Following the presentations by the Mayors of Nagasaki and Hiroshima to the World Court in 1995, they were inspired by the 1996 Opinion to renew their call for nuclear abolition and launch an international membership drive for Mayors for Peace. To mark the 10th anniversary of the Court's Opinion in 2006, Mayors for Peace launched the Good Faith Challenge and the "Cities Are Not Targets" project. Today there are 2,708 member cities in 134 countries. Of these, 89 are capital cities, almost half the world’s capitals, including Moscow, Beijing, London and Paris.

Other states supportive of the World Court Project, led by Malaysia and Costa Rica, sponsored UN resolutions calling for a Nuclear Weapons Convention--an enforceable global treaty to ban nuclear weapons. A consortium of lawyers, scientists and disarmament experts drafted a Model Nuclear Weapons Convention which was distributed by the UN Secretary-General in 1997 for states to consider. In 2007, the Model Nuclear Weapons Convention was updated, and translated into Japanese. The proposed treaty, and the more general call for nuclear abolition, have received growing support from across the political spectrum and from a wide array of constituencies including former Prime Ministers and Foreign Ministers, mayors, military leaders, academics, parliamentarians, scientists, governments, Nobel Laureates, NGOs and the general public.

On United Nations Day last year, UN Secretary General Ban Ki-moon launched a five-point plan for nuclear disarmament. He called for the nuclear weapon states to fulfil their obligation under the NPT by pursuing "a framework of separate, mutually reinforcing instruments.

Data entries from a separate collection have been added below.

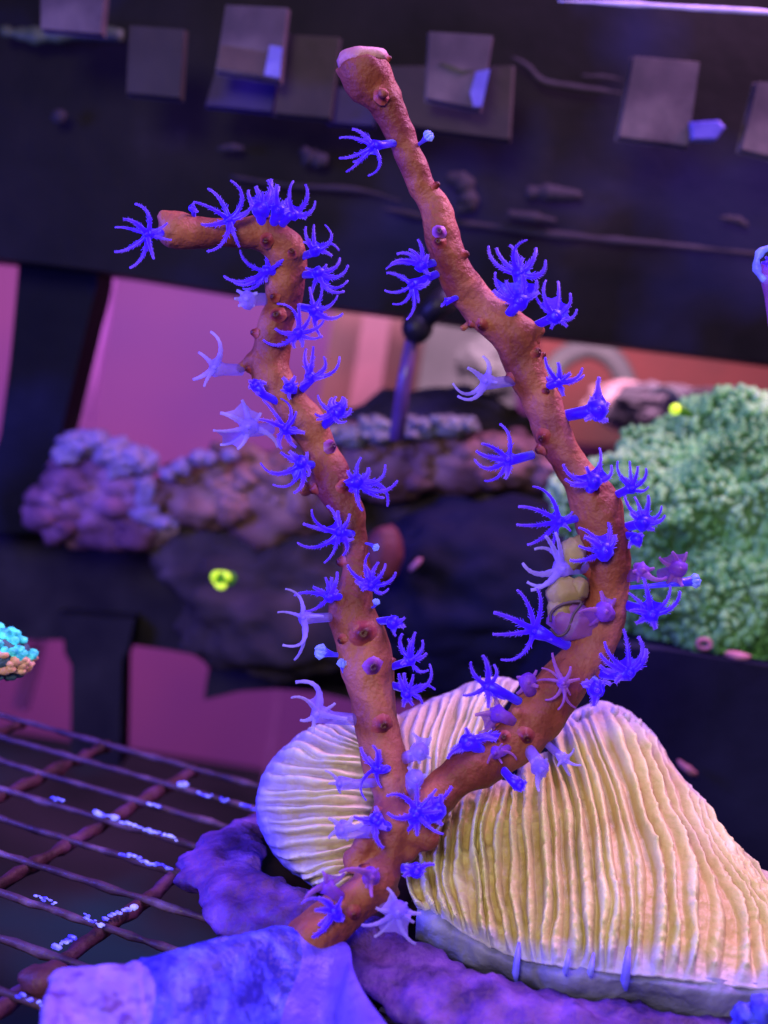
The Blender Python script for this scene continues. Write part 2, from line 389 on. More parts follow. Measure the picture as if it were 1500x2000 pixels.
# middle of the left branch
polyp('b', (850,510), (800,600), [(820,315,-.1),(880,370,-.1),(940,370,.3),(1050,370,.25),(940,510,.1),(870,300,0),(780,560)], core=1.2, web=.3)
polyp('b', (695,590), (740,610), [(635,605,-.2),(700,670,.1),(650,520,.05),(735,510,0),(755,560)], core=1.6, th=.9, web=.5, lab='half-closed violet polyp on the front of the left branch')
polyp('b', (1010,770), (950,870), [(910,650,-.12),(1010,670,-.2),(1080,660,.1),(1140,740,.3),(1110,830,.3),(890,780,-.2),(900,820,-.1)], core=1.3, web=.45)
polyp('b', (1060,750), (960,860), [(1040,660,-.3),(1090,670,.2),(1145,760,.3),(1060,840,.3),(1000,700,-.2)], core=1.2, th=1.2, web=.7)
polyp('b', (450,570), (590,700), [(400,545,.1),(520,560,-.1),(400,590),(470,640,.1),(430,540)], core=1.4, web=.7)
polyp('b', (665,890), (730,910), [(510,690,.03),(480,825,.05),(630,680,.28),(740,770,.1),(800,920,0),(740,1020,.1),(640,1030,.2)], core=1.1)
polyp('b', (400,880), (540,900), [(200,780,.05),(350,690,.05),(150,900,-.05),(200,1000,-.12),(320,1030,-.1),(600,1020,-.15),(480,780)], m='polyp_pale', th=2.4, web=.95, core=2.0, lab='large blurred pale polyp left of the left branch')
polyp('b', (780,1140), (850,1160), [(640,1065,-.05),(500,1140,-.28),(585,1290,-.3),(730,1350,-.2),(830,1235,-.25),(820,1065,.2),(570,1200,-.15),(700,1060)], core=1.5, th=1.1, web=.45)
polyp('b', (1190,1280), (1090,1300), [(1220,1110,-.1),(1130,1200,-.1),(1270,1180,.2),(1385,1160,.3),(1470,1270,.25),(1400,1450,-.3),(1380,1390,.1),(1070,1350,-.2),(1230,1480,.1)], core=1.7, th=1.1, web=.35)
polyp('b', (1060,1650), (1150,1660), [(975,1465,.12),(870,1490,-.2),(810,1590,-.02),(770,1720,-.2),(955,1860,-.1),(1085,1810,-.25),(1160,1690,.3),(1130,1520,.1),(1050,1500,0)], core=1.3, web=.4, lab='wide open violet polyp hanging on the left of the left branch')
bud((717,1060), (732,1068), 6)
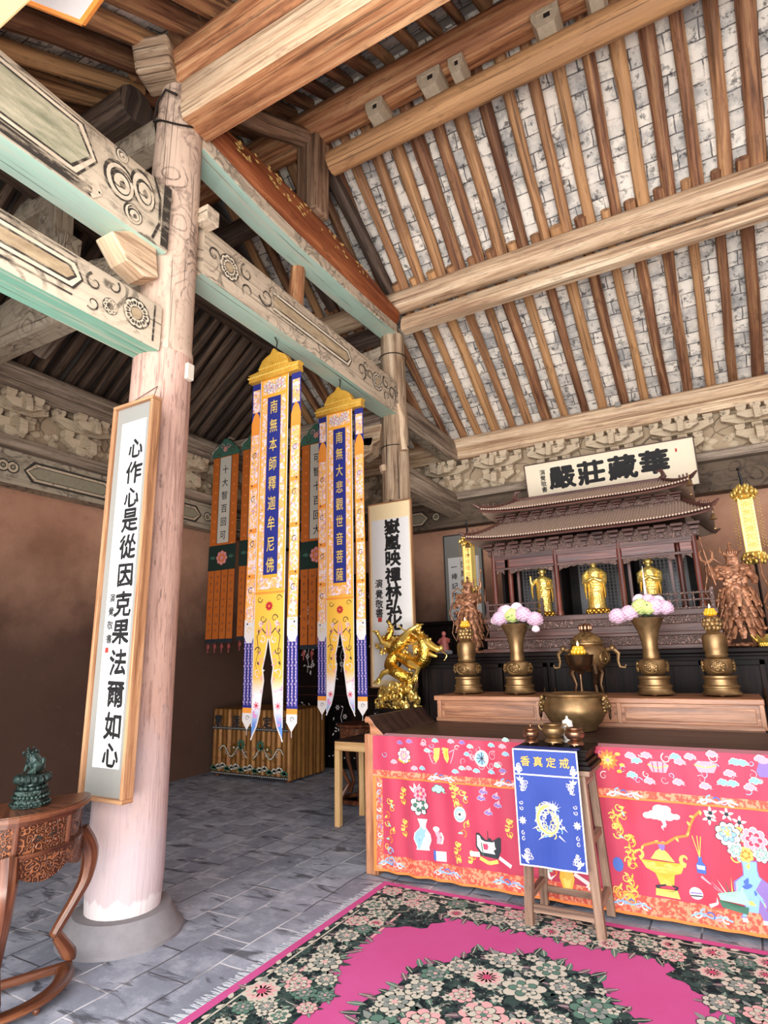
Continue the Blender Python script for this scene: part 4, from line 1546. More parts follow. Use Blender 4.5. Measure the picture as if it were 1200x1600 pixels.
# orange banners under the rear beam
def orange_banner(x, y, zt, label, text='十大智百回可'):
    root = empty('hanging_banner', (x, y, zt), label, 'banner', 'orange banners under the rear beam')
    mb = MB()
    out = [(-.25, 0), (-.25, .05), (-.21, .11), (-.15, .13), (-.12, .19), (-.07, .22), (-.03, .26), (.03, .26), (.07, .22), (.12, .19), (.15, .13), (.21, .11), (.25, .05), (.25, 0)]
    mb.extrude(out, 'y', -.02, .02, 0)
    A = Art(mb, lambda u, v, h: (u, -.021 - h, v))
    for sg in (-1, 1):
        A.curl(sg * .13, .07, .05, .012, 1, 1.3, 0, 0, sg)
        A.curl(sg * .06, .15, .04, .010, 2, 1.3, 0, 0, -sg)
    A.peony(0, .10, .04, (1, 2, 3, 2), 0, 6)
    mb.build('crown', ['thread_green', 'bronze', 'thread_pink', 'thread_gold'], root, (0, 0, 0))
    mb = MB()
    A = Art(mb, lambda u, v, h: (u, -h, v), 0)
    A.quad(-.24, -1.30, .24, 0, 0, 0, 2, 5)
    A.quad(-.11, -1.26, .11, -.01, 1, .001)
    A.stroke([(-.11, 0), (-.11, -1.27)], .01, 2, .0015)
    A.stroke([(.11, 0), (.11, -1.27)], .01, 2, .0015)
    for k in range(9):
        A.disc(-.17, -.1 - k * .14, .02, 3, .001, 6)
        A.disc(.17, -.16 - k * .14, .02, 3, .001, 6)
    for i, ch in enumerate(text):
        A.glyph(ch, 0, -.2 - i * .19, .13, 2, .01, .9, .002)
    A.quad(-.25, -1.64, .25, -1.29, 4, .002)
    A.peony(0, -1.47, .09, (3, 5, 3, 5), .003, 8)
    for sg in (-1, 1):
        A.leaf(sg * .12, -1.46, .1, .05, 0 if sg > 0 else pi, 6, .003)
    for k in range(4):
        c = -.185 + k * .123
        A.quad(c - .055, -2.56, c + .055, -1.62, 0, 0, 1, 4)
        for q in range(8):
            A.curl(c, -1.72 - q * .105, .022, .008, 2, 1.1, q, .001, 1 if q % 2 else -1)
    mb.build('panel', ['banner_orange', 'silk_grey', 'thread_dark', 'thread_orange', 'thread_green_dark', 'thread_pink', 'thread_green'], root, (0, 0, 0))
    mb = MB()
    mb.box((0, 0, -2.585), (.48, .012, .05), 0)
    for k in range(4):
        c = -.185 + k * .123
        mb.ball((c, 0, -2.66), .035, 8, 1, (.8, .3, .9))
        mb.tube([(c, 0, -2.6), (c, 0, -2.74)], [.004, .008], 5, 1)
    mb.build('tassel_band', ['thread_dark', 'tassel_red'], root, (0, 0, 0))
    mb = MB()
    mb.tube([(0, 0, .25), (0, .04, .30), (0, .14, .30)], .008, 5)
    mb.build('hanging_cord', 'mortar_white', root, (0, 0, 0))
    mb = MB()
    mb.tube([(-.24, 0, .02), (-.28, .01, .1), (-.26, .10, .22)], .009, 5)
    mb.build('hanging_cord', 'mortar_white', root, (0, 0, 0))


cloth('banner_orange', (204, 112, 44), (184, 94, 34), .65)
plain('silk_grey', (206, 200, 186), .7)
plain('thread_green_dark', (24, 48, 42), .7)
plain('tassel_red', (150, 70, 66), .7)
orange_banner(-5.84, 5.90, 4.34, 'orange banner with a pale lettered strip nearest the left wall')
orange_banner(-5.28, 5.90, 4.36, 'second orange banner from the left wall partly behind the first yellow banner', '百回可十大智')
orange_banner(-4.25, 5.90, 4.22, 'orange banner showing between the two yellow banners', '可智十百回大')


# ------------------------------------------------------------------ carpet
t = NT('carpet_pink', .95, 0, .1)
p = t.obj()
b = t.mix(t.noise(p, 2.2, 4, .6), srgb(202, 76, 136), srgb(214, 106, 170))
b = t.mix(t.math('MULTIPLY', t.step(t.noise(p, 300, 2), .4, .6), .25), b, srgb(176, 44, 96))
t.bump(t.noise(p, 400, 2), .4, .003)
MATS['carpet_pink'] = t.col(b)
t = NT('carpet_black', .95, 0, .1)
p = t.obj()
b = t.mix(t.step(t.noise(p, 16, 4, .7), .45, .6), srgb(30, 40, 44), srgb(62, 82, 78))
b = t.mix(t.step(t.noise(p, 40, 3, .7), .60, .66), b, srgb(150, 150, 140))
t.bump(t.noise(p, 400, 2), .4, .003)
MATS['carpet_black'] = t.col(b)
for nm, c in (('wool_cream', (206, 200, 184)), ('wool_grey', (140, 148, 142)), ('wool_green', (92, 128, 112)), ('wool_darkgreen', (48, 70, 64)), ('wool_pink', (226, 172, 172)),
              ('wool_rose', (196, 70, 110)), ('wool_mauve', (120, 92, 104))):
    plain(nm, c, .95, var=.15, scale=160, bump=.3)
X0, X1, Y0c, Y1c = -2.24, .16, .9, 3.92
mb = MB()
mb.box(((X0 + X1) / 2, (Y0c + Y1c) / 2, .005), (X1 - X0, Y1c - Y0c, .010), 0)
A = Art(mb, lambda u, v, h: (u, v, .010 + h), .0008)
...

Or they could consider negotiating a nuclear-weapons convention, backed by a strong system of verification, as has long been proposed at the United Nations."

With the world's total of nuclear weapons now half what it was in 1975, and US President Obama himself calling for nuclear abolition, the time is ripe for all states to work together to take weapons off high alert; make immediate and drastic cuts to their nuclear arsenals; cancel missile defence systems; sign and ratify a Comprehensive Nuclear Test Ban Treaty; and negotiate a Fissile Material Cut-off Treaty and an Outer Space Treaty. There has never been a more hopeful moment for us all to press our leaders to start negotiating a Nuclear Weapons Convention. Then the pain and anguish suffered by hibakusha everywhere will not have been in vain, and our dreams and aspirations for a nuclear free world can be realised.